Imagem de capa: Aleksandr Markin/shutterstock
Durante anos o meu café da manhã, e o meu café da tarde, foi uma fatia de pão integral torrado com requeijão, e café.
Depois de comer o pão torrado com requeijão, eu comia uma fatia de queijo branco derretido. Como prêmio de consolação.
Até que a Sandra me levou, em Americana, a um misto de restaurante, padaria e doçaria.
Olhei para o cardápio cheio de delícias fotografadas e pedi aquele cuja foto me pareceu simpática. Junto da imagem estava escrito: “o mais pedido no horário das 15.”
É a hora do meu café. Pensei: que saudades do meu café. Nem peço café quando vou por ai, porque ninguém sabe fazer o meu café.
Quando o pedido chegou descobri que nada mais era do que uma baguete de pão integral com requeijão e queijo branco derretido. Deliciosa!
Fez-se a luz: e se eu chegasse em casa e fizesse a minha torrada de pão integral (pão de forma mesmo) com requeijão, e adicionasse o queijo branco, exatamente como havia comido, o resultado seria igual?
Foi o que fiz, e desde então, nunca mais separei a dobradinha. Ganhei em sabor e para ficar mais próximo possível do original, fiz o que eles fizeram: serviram as duas metades separadas.
Usei duas fatias de pão integral, lambuzadas de requeijão com a sua respectiva fatia de queijo quente. Separadas. O queijo por cima.
E animada com o resultado, inventei de colocar dois tomatinhos cerejas previamente esquentados no forno.
No capricho!
Isso me fez pensar: quantas coisas fazemos no automático e nos descuidamos dos detalhes.
Mas o requinte está nos detalhes! E nesse sentido, o sabor melhora com o requinte! Ignorar detalhes é perder sabor. Todo chefe de cozinha sabe disso e -por saber- nos parece tão afrescalhado, com suas exigências que nos soam descabidas.
Resumidos que somos. Mas não é só isso. A questão é mais profunda.
Envolve fundamentos da neurolinguística.
Envolve cultura.
Envolve tradição.
E envolve algum resquício de culpa, de dever, de negação de prazer.
No meu caso, ao comer o pão separado do queijo, inconscientemente, eu estava fazendo uma coisa que sempre faço, desde a infância: escolhendo o que é ruim primeiro, e deixando o gostoso para o fim.
Ao fazer isso, eu engolia o pão seco, levemente lambuzado de requeijão, e pensava: daqui a pouco eu ganho uma fatia de queijo branco derretido.
Daqui a pouco. Agora não posso. Agora ainda não mereço. Primeiro o dever, depois o prazer.

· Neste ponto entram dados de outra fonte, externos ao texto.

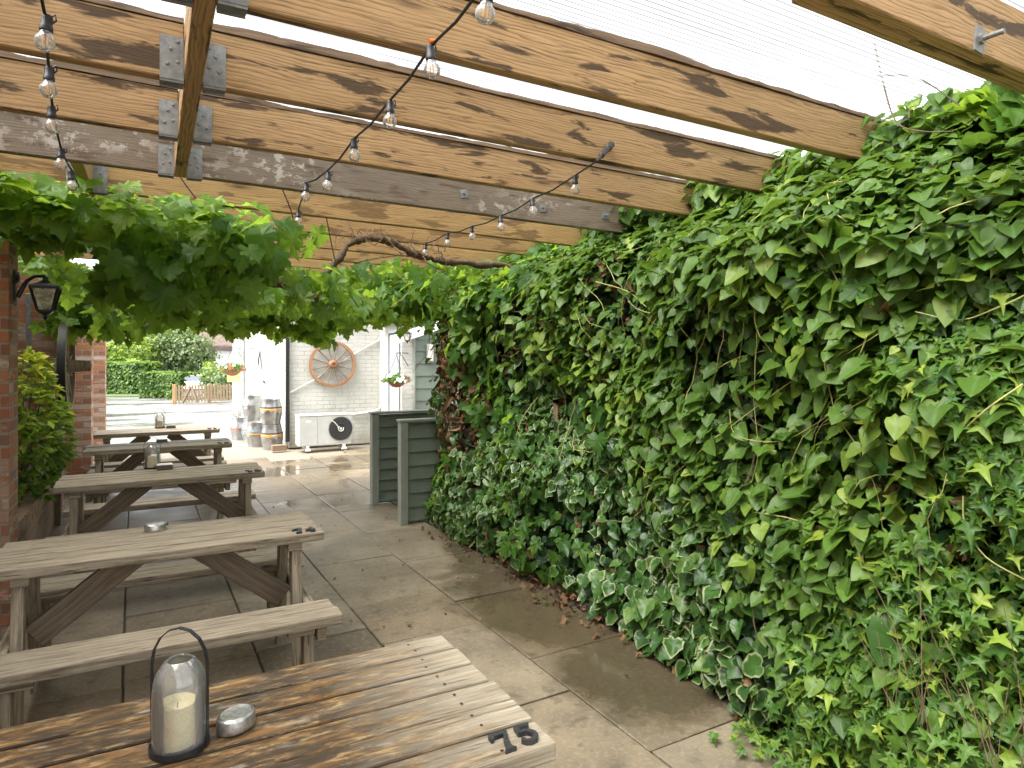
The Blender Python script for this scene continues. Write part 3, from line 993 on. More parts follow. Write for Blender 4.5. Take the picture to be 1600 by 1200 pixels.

Foi assim que me ensinaram e que fui condicionada a pensar: Deus fez o mundo em 6 dias, e no sétimo, descansou. Só não me falaram que Deus vive tudo ao mesmo tempo, e que o tempo de Deus não tem passado e nem futuro, é um eterno HOJE E AGORA.
Compartimentando a comida em categorias estanques, estendi a mesma ideia para outras coisas da minha vida: a melhor roupa fica para os dias especiais, há roupas para ficar em casa, e há roupas para sair.
De manhã, devo fazer tudo o que não gosto, à tarde fico livre para fazer tudo o que gosto. E como sou essencialmente matutina, o que não faço de manhã, acabo não fazendo a tarde, e deixo para lá o que gostaria de ter feito.
Esses esquemas de sabotagem que montamos para o nosso funcionamento nos fazem totalmente previsíveis e robóticos.
Mas é assim que funcionamos a contento. E a contento significa: fazendo tudo do mesmo jeito que sempre fizemos.
Não passa pela nossa cabeça juntar o pão torrado com o queijo e comer tudo junto.
E só mesmo quando alguém ousa quebrar os nossos paradigmas, a gente engole. Engole e gosta.
E pensa: como não pensei nisso antes?